BEGIN Data lines
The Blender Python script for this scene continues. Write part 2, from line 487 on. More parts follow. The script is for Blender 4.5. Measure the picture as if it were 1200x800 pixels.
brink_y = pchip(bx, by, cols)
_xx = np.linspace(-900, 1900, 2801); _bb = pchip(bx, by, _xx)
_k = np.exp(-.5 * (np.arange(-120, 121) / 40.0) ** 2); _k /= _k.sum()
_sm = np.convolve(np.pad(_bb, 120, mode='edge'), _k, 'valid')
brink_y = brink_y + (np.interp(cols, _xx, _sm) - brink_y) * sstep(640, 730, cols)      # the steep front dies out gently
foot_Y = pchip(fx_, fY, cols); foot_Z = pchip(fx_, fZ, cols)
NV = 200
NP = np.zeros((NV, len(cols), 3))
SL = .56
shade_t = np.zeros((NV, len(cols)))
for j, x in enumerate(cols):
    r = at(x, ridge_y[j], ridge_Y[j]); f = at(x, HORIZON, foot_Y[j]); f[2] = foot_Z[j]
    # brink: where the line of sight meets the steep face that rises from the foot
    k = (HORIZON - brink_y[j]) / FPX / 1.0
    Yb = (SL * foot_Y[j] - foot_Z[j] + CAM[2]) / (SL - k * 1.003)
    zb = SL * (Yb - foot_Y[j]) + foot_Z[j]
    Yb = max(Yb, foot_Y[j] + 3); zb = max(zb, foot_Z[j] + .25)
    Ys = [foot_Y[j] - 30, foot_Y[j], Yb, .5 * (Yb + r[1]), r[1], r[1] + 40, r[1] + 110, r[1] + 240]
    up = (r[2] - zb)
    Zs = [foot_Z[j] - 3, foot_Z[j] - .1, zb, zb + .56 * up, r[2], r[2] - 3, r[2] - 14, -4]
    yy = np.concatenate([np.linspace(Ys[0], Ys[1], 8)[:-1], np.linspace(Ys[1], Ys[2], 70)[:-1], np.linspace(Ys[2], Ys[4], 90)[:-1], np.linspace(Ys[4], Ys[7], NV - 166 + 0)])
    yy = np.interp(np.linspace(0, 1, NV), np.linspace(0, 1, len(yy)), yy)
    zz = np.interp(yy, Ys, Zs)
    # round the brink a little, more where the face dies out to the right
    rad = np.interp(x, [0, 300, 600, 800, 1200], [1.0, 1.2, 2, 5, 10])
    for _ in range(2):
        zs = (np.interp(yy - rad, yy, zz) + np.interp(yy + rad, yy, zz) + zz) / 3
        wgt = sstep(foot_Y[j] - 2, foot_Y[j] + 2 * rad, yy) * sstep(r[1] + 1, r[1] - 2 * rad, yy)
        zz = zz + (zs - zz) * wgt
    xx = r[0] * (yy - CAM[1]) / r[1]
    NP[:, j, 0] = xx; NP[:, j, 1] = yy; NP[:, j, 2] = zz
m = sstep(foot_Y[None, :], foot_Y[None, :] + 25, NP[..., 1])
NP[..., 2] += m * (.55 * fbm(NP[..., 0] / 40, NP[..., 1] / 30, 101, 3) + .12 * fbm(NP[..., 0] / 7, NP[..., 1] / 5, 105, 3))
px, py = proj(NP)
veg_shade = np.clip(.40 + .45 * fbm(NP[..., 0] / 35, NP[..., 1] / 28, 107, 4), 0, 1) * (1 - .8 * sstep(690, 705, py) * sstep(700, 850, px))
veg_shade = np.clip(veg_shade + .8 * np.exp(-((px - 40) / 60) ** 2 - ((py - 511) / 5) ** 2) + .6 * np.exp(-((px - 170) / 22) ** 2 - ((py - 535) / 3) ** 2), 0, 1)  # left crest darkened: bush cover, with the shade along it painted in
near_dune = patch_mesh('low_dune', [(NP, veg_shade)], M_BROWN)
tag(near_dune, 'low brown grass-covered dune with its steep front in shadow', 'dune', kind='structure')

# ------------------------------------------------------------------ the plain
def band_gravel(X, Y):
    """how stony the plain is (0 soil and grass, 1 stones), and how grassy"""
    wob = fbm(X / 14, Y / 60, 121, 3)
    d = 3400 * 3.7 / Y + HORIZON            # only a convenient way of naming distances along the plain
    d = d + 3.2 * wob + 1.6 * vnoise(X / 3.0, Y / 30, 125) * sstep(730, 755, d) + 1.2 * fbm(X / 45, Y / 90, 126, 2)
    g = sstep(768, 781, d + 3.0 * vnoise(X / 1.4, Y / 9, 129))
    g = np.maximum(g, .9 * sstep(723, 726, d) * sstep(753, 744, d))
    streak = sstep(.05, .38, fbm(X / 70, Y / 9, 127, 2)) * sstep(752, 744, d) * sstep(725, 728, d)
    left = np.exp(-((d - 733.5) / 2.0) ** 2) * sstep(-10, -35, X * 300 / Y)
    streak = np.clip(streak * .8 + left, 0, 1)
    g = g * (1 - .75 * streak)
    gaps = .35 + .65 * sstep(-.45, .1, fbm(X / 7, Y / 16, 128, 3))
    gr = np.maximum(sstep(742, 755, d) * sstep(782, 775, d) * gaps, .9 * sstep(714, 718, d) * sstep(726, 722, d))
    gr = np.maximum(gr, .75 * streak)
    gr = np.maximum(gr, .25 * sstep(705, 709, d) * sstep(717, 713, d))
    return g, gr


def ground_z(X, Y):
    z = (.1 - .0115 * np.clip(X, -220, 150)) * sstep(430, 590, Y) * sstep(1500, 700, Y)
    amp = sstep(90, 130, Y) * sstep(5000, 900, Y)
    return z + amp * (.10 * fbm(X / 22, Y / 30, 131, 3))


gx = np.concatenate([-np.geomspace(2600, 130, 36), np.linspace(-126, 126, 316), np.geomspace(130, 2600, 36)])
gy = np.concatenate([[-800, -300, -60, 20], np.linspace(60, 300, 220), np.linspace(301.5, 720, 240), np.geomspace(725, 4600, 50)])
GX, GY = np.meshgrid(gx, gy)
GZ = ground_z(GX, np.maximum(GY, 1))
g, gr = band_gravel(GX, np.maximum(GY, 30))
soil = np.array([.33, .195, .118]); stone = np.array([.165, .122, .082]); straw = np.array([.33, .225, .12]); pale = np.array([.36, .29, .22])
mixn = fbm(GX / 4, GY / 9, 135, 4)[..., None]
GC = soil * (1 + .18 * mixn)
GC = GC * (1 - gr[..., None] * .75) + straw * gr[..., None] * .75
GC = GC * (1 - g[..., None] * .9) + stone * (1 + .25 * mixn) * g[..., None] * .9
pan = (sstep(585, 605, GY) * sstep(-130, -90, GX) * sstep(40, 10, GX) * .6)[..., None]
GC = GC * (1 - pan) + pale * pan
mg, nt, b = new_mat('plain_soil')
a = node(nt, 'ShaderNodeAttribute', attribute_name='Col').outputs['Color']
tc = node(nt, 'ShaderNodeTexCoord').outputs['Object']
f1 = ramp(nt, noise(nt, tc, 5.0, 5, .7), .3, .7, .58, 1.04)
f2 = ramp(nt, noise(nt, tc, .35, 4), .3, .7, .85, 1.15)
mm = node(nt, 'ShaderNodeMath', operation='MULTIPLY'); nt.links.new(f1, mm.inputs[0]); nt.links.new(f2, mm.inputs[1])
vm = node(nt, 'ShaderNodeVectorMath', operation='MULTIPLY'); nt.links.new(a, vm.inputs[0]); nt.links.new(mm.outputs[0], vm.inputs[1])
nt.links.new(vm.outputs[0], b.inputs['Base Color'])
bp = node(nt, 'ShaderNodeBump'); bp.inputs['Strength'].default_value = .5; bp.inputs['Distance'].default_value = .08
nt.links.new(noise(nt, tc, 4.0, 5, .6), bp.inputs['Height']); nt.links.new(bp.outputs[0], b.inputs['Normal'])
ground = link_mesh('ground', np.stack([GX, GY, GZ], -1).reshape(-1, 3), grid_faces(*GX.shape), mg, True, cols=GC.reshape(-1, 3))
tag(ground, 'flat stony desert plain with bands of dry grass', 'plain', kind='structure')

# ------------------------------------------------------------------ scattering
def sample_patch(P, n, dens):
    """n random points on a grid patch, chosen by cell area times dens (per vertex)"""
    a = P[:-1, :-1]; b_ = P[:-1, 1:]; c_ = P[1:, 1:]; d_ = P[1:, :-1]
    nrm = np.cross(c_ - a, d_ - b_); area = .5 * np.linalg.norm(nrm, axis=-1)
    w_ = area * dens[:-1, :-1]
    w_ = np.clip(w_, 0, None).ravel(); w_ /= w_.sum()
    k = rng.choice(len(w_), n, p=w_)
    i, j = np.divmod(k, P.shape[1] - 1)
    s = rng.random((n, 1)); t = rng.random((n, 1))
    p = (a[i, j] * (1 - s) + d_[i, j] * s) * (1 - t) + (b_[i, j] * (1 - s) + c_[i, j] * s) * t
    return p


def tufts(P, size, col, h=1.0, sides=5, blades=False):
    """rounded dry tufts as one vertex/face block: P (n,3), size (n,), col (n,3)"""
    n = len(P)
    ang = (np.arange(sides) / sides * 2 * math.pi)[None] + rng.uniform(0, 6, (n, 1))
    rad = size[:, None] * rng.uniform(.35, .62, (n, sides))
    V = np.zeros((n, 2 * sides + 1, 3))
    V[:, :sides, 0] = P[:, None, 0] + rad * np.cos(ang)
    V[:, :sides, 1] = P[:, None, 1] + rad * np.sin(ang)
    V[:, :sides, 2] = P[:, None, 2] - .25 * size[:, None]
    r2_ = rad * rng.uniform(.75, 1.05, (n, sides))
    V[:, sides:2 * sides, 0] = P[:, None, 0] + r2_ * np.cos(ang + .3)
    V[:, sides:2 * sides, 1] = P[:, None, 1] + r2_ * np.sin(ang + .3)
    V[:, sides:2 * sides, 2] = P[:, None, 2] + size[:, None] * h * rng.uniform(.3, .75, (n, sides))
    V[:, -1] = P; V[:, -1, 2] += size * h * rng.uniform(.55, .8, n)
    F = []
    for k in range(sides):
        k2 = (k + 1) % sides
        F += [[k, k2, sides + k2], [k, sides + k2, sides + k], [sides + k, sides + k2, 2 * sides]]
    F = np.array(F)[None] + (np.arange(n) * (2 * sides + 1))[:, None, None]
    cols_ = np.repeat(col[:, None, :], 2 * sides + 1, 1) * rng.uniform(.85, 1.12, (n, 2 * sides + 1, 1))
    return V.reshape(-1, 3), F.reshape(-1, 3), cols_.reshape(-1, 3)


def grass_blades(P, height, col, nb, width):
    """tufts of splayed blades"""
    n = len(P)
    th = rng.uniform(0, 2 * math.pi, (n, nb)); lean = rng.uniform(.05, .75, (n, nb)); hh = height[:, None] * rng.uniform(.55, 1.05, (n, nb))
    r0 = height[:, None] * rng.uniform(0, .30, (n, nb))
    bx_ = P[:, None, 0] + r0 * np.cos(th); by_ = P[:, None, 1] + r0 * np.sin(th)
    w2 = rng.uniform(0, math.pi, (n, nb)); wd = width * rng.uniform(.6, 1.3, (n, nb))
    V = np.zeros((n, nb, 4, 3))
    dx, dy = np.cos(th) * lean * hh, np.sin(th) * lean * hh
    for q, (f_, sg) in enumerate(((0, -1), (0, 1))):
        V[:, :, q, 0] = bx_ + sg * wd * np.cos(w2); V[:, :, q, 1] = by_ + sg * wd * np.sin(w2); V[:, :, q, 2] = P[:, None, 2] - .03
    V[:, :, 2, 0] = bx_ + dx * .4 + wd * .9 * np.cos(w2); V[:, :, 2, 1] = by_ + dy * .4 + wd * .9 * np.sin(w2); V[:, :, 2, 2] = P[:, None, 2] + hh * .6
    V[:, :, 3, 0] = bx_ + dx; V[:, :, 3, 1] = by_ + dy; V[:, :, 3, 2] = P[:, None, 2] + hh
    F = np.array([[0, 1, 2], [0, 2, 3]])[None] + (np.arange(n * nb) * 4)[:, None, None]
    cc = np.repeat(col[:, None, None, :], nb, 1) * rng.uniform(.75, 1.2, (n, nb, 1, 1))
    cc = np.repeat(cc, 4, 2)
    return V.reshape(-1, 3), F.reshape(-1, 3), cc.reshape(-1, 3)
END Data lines
Exercise aim: Find each line holding the string "from" and copy it out.

Written answer:
The Blender Python script for this scene continues. Write part 2, from line 487 on. More parts follow. The script is for Blender 4.5. Measure the picture as if it were 1200x800 pixels.
    # brink: where the line of sight meets the steep face that rises from the foot